With all pictures omitted, return verbatim the lines from the beginning of the records below through the line containing "plastic('red_collar', '#b92c10'), root)".

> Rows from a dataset
>>

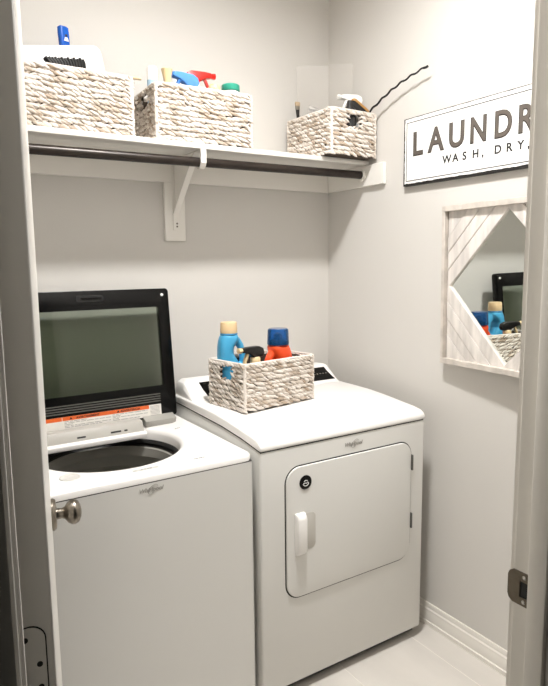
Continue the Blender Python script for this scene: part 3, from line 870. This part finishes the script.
MB(M).lathe([(0.038, 0.212), (0.0425, 0.214), (0.0430, 0.220), (0.0405, 0.272), (0.036, 0.277), (0.010, 0.277)], (0.005, 0, 0), 36).build('cap', clear_mat('blue_clear_cap', '#4c9ada', 0.08, 1.35, 0.28, '#2a6fb0'), root)
MB(M).lathe([(0.036, 0.216), (0.036, 0.230), (0.018, 0.236), (0.016, 0.254), (0.006, 0.258)], (0.005, 0, 0), 24).build('spout', plastic('navy_spout', '#0f2748'), root)
MB(M).lathe([(0.0395, 0.207), (0.0415, 0.211), (0.0395, 0.214)], (0.005, 0, 0), 36).build('collar', plastic('red_collar', '#b92c10'), root)

def spray(label, loc, rot, h, m_bottle, m_head, m_lever, r=0.030, group=None, scale=1.0, m_collar=None, tilt=0, tdir=0, m_label=None):
    root = thing('spray_bottle', label, 'spray bottle', loc, group)
    M = place(*loc, rot, tilt, tdir) @ Matrix.Scale(1.0, 4)
    MB(M).lathe([(r*0.9, 0), (r, 0.005), (r, h*0.62), (r*0.9, h*0.70), (r*0.5, h*0.80), (r*0.42, h*0.88)], (0, 0, 0), 28, sy=0.8).build('bottle_body', m_bottle, root)
    if m_label:
        MB(M).lathe([(r*1.012, h*0.12), (r*1.012, h*0.55)], (0, 0, 0), 28, sy=0.8, cap0=False, cap1=False).build('bottle_label', m_label, root)
    k = scale
    MB(M).lathe([(0.0155*k, h*0.86), (0.016*k, h*0.87), (0.0155*k, h*0.97), (0.012*k, h)], (0, 0, 0), 20).build('collar', m_collar or m_head, root)
    z = h
    prof = [(0.024*k, z-0.002), (0.030*k, z+0.010*k), (0.026*k, z+0.024*k), (0.010*k, z+0.031*k), (-0.030*k, z+0.031*k), (-0.050*k, z+0.029*k), (-0.052*k, z+0.016*k), (-0.034*k, z+0.013*k), (-0.016*k, z+0.004*k), (-0.012*k, z-0.002)]
    MB(M).prism(prof, (-0.0105*k, 0.0105*k), lambda u, v, w: (u, w, v)).build('trigger_head', m_head, root, 0.003*k, 3)
    MB(M).lathe([(0.0075*k, -0.051*k), (0.0085*k, -0.060*k), (0.0085*k, -0.064*k), (0.003*k, -0.065*k)], (0, 0, z+0.0225*k), 6, 'x').build('nozzle', m_lever, root)
    lv = [(-0.026*k, z+0.012*k), (-0.034*k, z+0.012*k), (-0.043*k, z-0.008*k), (-0.048*k, z-0.030*k), (-0.043*k, z-0.031*k), (-0.036*k, z-0.010*k)]
    MB(M).prism(lv, (-0.006*k, 0.006*k), lambda u, v, w: (u, w, v)).build('trigger', m_lever, root, 0.0015*k, 2)
    return root

M_cream = plastic('cream_plastic', '#e2c99c', 0.45)
M_blackpl = plastic('black_plastic', '#171615', 0.35)
M_whitepl = plastic('white_bottle', '#efeeea', 0.35)
spray('black headed spray bottle with cream trigger between the two detergent bottles', (-0.652, -0.402, ZB), math.radians(10), 0.180, plastic('amber_bottle', '#7d6b50'), M_blackpl, M_cream, 0.023, m_collar=M_cream, scale=1.25)
# small dark bottle peeking beside the orange one
root = thing('small_bottle', 'small black capped bottle behind the orange bottle, in the dryer basket', 'bottle', (-0.600, -0.290, ZB))
MB(place(-0.600, -0.290, ZB)).lathe([(0.018, 0), (0.020, 0.004), (0.020, 0.12), (0.010, 0.14)], (0, 0, 0), 24).build('bottle_body', plastic('dark_bottle', '#54433a'), root)
MB(place(-0.600, -0.290, ZB)).lathe([(0.012, 0.138), (0.013, 0.14), (0.013, 0.185), (0.008, 0.19)], (0, 0, 0), 24).build('cap', M_blackpl, root)

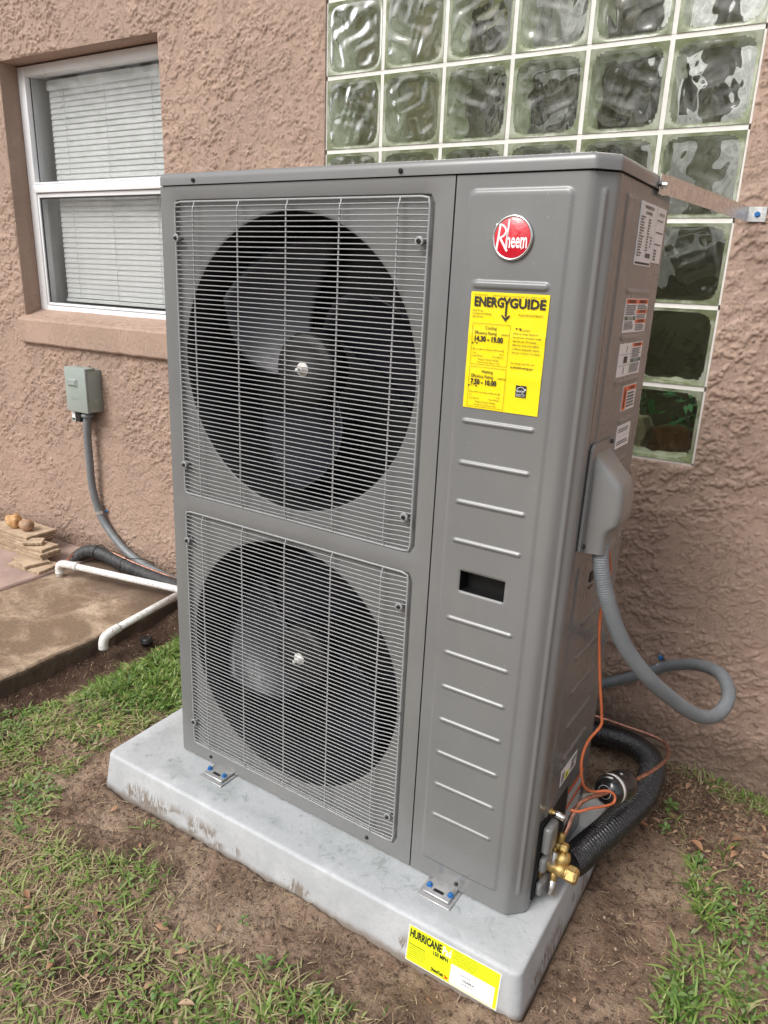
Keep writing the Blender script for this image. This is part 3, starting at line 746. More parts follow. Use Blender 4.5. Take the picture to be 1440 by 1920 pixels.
# service panel: one pressed sheet wrapping the chamfered corner
def service_panel():
    x0, xf = .7255, .9500; ch = .0300; yb = .0495
    prof = [(x0, 0.0)]; cr = .010
    pts = [(x0, 0), (UW - ch - .004, 0), (UW - .001, ch + .002), (UW, yb)]
    # arc-length table of the rounded profile
    path = []
    def seg(a, b, n):
        for k in range(n): path.append((a[0] + (b[0] - a[0]) * k / n, a[1] + (b[1] - a[1]) * k / n))
    def fil(p, c, q, r, n):      # quadratic fillet
        P_, Cc, Q = map(np.array, (p, c, q)); a = Cc + (P_ - Cc) / np.linalg.norm(P_ - Cc) * r; b = Cc + (Q - Cc) / np.linalg.norm(Q - Cc) * r
        for k in range(n): t = k / n; path.append(tuple((1 - t) ** 2 * a + 2 * t * (1 - t) * Cc + t * t * b))
        return tuple(a), tuple(b)
    c1, c2 = (UW - ch - .003, 0.0), (UW, ch + .003)
    a1 = (c1[0] - cr, 0.0); seg((x0, 0), a1, 88)
    _, b1 = fil((x0, 0), c1, c2, cr, 8)
    v = np.array(c1) - np.array(c2); v /= np.linalg.norm(v); a2 = tuple(np.array(c2) + v * .008); seg(b1, a2, 12)
    _, b2 = fil(c1, c2, (UW, yb), .008, 7); seg(b2, (UW, yb), 6); path.append((UW, yb))
    P_ = np.array(path); T = np.gradient(P_, axis=0); T /= np.linalg.norm(T, axis=1)[:, None]; Nn = np.stack([T[:, 1], -T[:, 0]], 1)
    S_ = np.concatenate([[0], np.cumsum(np.linalg.norm(np.diff(P_, axis=0), axis=1))]); xs = x0 + S_
    mid = x0 + (np.interp(1, [0, 1], [0, 1]) * 0) + 0
    vr = xs[np.argmin(np.abs(P_[:, 0] - (UW - ch / 2 - .0015)) + (P_[:, 1] < .004) * 9)]
    zs = [0.0]; ribs = [1.0105, .934, .860, .7845, .625, .550, .474, .398, .320, .243, .1668]; big = 1.243
    z = 0.0
    while z < UH - .002:
        near = min([abs(z - r) for r in ribs + [big, .043, 1.393, .048, .686, .726]]); st = .0016 if near < .011 else .006
        z += st; zs.append(min(z, UH - .002))
    zs = np.array(sorted(set(zs)))
    X, Z = np.meshgrid(xs, zs, indexing='ij')
    def capsule(x, z, a, b, zc, r, sl):
        dx = np.maximum(np.maximum(a + r - x, x - (b - r)), 0); d = np.hypot(dx, z - zc); return 1 - sstep(d, r - sl, r)
    def rbox(x, z, a, b, c, d_, r, sl):
        dx = np.maximum(np.maximum(a + r - x, x - (b - r)), 0); dz = np.maximum(np.maximum(c + r - z, z - (d_ - r)), 0)
        return 1 - sstep(np.hypot(dx, dz), r - sl, r)
    h = .0032 * rbox(X, Z, .7490, .9325, .0430, 1.3935, .014, .0075)
    for r in ribs: h = np.maximum(h, .0032 + .0032 * capsule(X, Z, .7690, .9080, r, .0055, .0045) * 1.0 - (.0) ) if False else h + .0034 * capsule(X, Z, .7690, .9085, r, .0056, .0046)
    h = h + .0036 * capsule(X, Z, .7690, .9085, big, .0085, .0060)
    h = h - .0022 * rbox(X, Z, .7865, .8870, .6815, .7305, .008, .004)
    vdist = np.abs(X - vr); h = h + .0030 * (1 - sstep(vdist, .0015, .0058)) * sstep(Z, .046, .053) * (1 - sstep(Z, 1.386, 1.393))
    for (dx, dz) in ((.7835, .1230), (.8690, .1180), (.7840, .0600), (.8680, .0530)): h = h - .0022 * np.exp(-(((X - dx) ** 2 + (Z - dz) ** 2) / .0022 ** 2))
    V = np.stack([P_[:, 0][:, None] + Nn[:, 0][:, None] * h, P_[:, 1][:, None] + Nn[:, 1][:, None] * h, Z], -1)
    nx, nz = X.shape; i, j = np.meshgrid(np.arange(nx - 1), np.arange(nz - 1), indexing='ij')
    xc = (xs[i] + xs[i + 1]) / 2; zc = (zs[j] + zs[j + 1]) / 2
    keep = ~((xc > .7905) & (xc < .8830) & (zc > .6855) & (zc < .7265)); a = (i * nz + j)[keep]
    q = np.stack([a, a + nz, a + nz + 1, a + 1], 1)
    return npmesh('service_panel', V.reshape(-1, 3), q, M['unit'])
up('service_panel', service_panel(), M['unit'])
hr = up('hand_hole', MB().add([(.7900, -.0008, .6850), (.8835, -.0008, .6850), (.8835, -.0008, .7270), (.7900, -.0008, .7270),
                        (.7930, .028, .6880), (.8805, .028, .6880), (.8805, .028, .7240), (.7930, .028, .7240)],
                       [(0, 1, 5, 4), (1, 2, 6, 5), (2, 3, 7, 6), (3, 0, 4, 7), (4, 5, 6, 7)]), simple('black_gloss_plastic', (.004, .004, .004), .5, 0, .1, 40),
        label='black recessed hand hole')
up('seam_gap', MB().box(.7226, .7254, .004, .02, .001, UH - .002), M['dark_inside'])

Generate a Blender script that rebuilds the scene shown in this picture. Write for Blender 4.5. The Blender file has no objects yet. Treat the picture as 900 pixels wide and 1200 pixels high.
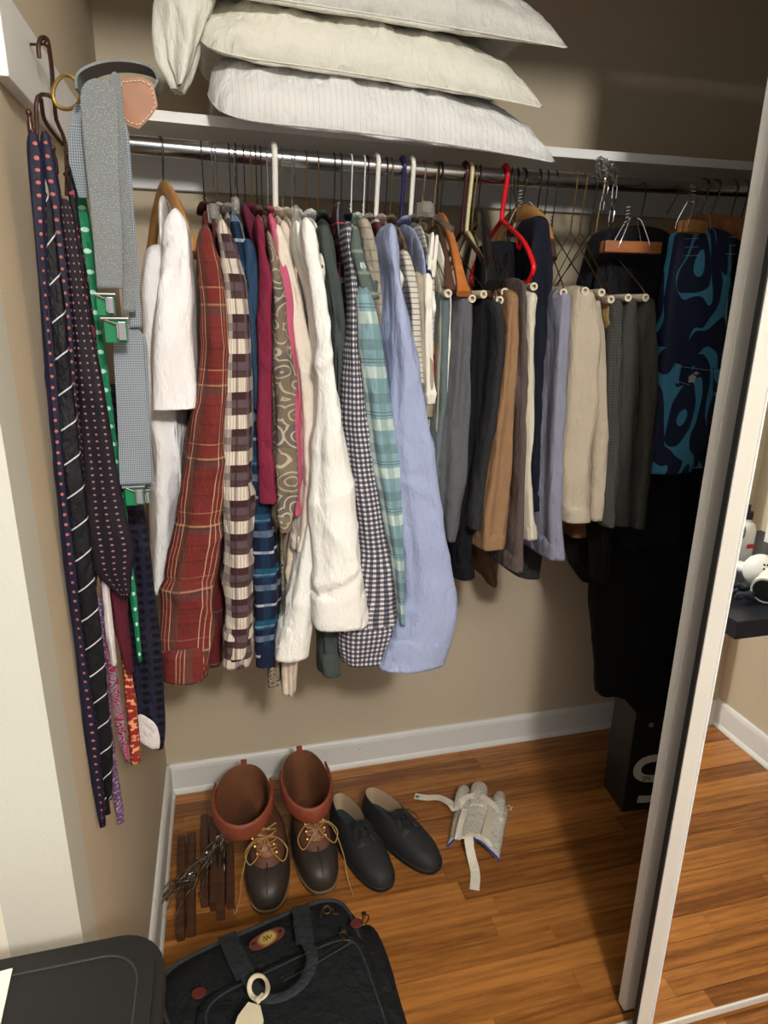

<<

> WRITTEN ANSWER
Continue the Blender Python script for this scene: part 3, from line 870. This part finishes the script.
MB(M).lathe([(0.038, 0.212), (0.0425, 0.214), (0.0430, 0.220), (0.0405, 0.272), (0.036, 0.277), (0.010, 0.277)], (0.005, 0, 0), 36).build('cap', clear_mat('blue_clear_cap', '#4c9ada', 0.08, 1.35, 0.28, '#2a6fb0'), root)
MB(M).lathe([(0.036, 0.216), (0.036, 0.230), (0.018, 0.236), (0.016, 0.254), (0.006, 0.258)], (0.005, 0, 0), 24).build('spout', plastic('navy_spout', '#0f2748'), root)
MB(M).lathe([(0.0395, 0.207), (0.0415, 0.211), (0.0395, 0.214)], (0.005, 0, 0), 36).build('collar', plastic('red_collar', '#b92c10'), root)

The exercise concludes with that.